Jean-Baptiste Henri-Dominique Lacordaire (12 May 1802 – 21 November 1861), often styled Henri-Dominique Lacordaire, was a French ecclesiastic, preacher, journalist and political activist. He re-established the Dominican Order in post-Revolutionary France. Lacordaire was reputed to be the greatest pulpit orator of the nineteenth century.
==Early life and education==
The son of a doctor in the French navy, Henri Lacordaire was born on 12 May 1802 at Recey-sur-Ource (Côte-d'Or) and raised in Dijon by his mother, Anne Dugied, the daughter of a lawyer at the Parliament of Bourgogne who was widowed at an early age, when her husband died in 1806. Henri had three brothers, one of whom was the entomologist Jean Théodore Lacordaire. Although raised a Catholic, his faith lapsed during his studies at the Dijon Lycée.〔(Atwood, Ray E., ''Masters of Preaching'', Rowman & Littlefield, 2013, ISBN 9780761862079 )〕 He went on to study law. He distinguished himself in oratory at the Society of Studies in Dijon, a political and literary circle of the town's royalist youth. There he discovered the ultramontane theories of Bonald, de Maistre, and Félicité de Lamennais.
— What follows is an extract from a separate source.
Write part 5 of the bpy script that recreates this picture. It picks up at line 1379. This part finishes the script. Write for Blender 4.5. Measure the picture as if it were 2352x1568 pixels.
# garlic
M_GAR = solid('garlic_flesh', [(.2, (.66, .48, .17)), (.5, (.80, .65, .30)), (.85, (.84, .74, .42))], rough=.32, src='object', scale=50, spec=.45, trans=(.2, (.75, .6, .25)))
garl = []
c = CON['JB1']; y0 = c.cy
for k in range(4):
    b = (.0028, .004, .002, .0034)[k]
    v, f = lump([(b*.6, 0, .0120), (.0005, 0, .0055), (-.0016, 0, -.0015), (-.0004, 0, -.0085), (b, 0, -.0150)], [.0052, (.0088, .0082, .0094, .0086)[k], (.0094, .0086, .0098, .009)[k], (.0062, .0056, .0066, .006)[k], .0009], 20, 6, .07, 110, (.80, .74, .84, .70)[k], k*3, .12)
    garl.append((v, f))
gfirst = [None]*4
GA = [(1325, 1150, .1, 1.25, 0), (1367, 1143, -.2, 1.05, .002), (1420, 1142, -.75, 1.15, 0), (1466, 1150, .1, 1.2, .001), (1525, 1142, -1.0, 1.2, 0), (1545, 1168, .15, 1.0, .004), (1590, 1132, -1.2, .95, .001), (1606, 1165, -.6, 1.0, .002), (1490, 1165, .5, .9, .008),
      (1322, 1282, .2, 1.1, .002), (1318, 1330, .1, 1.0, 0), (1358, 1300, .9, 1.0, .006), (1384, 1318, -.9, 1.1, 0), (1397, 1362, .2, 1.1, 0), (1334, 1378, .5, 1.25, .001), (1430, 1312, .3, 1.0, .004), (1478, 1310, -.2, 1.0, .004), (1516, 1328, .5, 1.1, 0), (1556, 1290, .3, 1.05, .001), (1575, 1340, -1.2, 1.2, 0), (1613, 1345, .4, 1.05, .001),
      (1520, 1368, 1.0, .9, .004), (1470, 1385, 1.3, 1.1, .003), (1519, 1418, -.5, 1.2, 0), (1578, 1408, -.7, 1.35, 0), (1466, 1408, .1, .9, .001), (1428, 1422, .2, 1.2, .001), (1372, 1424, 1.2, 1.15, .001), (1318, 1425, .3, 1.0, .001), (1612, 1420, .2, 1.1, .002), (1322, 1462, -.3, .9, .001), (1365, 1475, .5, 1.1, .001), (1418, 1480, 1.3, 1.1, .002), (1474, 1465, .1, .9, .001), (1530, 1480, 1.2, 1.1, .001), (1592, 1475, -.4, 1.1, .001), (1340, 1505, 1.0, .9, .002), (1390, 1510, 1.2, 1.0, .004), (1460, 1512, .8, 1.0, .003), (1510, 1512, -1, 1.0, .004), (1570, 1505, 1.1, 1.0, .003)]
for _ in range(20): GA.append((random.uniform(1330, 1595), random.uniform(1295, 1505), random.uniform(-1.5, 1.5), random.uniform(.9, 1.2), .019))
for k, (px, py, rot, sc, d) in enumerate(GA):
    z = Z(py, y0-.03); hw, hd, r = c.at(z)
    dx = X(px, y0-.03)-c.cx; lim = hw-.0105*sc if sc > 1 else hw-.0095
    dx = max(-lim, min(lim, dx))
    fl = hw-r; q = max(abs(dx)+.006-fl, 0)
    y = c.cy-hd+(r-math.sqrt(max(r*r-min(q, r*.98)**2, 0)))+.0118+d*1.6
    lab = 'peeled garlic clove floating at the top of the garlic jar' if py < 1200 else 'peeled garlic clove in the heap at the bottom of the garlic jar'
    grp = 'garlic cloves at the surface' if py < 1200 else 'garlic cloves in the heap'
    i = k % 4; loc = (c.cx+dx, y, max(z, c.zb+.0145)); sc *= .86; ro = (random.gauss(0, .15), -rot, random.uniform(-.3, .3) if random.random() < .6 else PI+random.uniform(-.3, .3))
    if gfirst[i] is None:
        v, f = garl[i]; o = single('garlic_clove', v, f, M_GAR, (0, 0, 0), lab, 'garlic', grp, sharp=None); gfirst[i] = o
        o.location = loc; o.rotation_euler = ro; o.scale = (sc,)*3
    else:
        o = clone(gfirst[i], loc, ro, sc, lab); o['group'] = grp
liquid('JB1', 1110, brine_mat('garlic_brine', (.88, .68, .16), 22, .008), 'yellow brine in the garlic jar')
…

Under their influence he slowly lost his enthusiasm for the encyclopedists and Rousseau, though he maintained an attachment to Classical Liberalism and the revolutionary ideals of 1789.
In 1822 he left for Paris to complete his legal training. Although legally too young to plead cases, he was allowed to do so and he successfully argued several in the Court of Assizes, attracting the interest of the great liberal lawyer Berryer. 〔(Scannell, Thomas. "Jean-Baptiste-Henri Dominique Lacordaire." The Catholic Encyclopedia ) Vol. 8. New York: Robert Appleton Company, 1910. 21 November 2015〕 However, he became bored and felt isolated in Paris and in 1824 he re-embraced Catholicism and soon decided to become a priest.
Thanks to the support of Monseigneur de Quélen, the Archbishop of Paris, who granted him a scholarship, he began studying at the Seminary of Saint-Sulpice in Issy in 1824 over the objections of his mother and friends. In 1826, he continued this education in Paris, which was generally mediocre. He wrote later that: "Those who remember having observed me at the seminary know that they have several times had the temptation of calling me mad." His seminary experience inspired Sainte-Beuve’s novel ''Volupté''.
At Saint-Sulpice, he met with Cardinal Rohan-Chabot, later archbishop of Besançon, who advised him to join the Society of Jesus. Nevertheless, after long hesitations by his superiors, he succeeded in being ordained a priest of the archdiocese of Paris on 22 September 1827. He was appointed to a modest position as chaplain of a convent of nuns of the Order of the Visitation.〔 In the following year, he was named second chaplain of the Lycée Henri-IV. This experience convinced him of the inevitable de-Christianization of French youth educated in public institutions.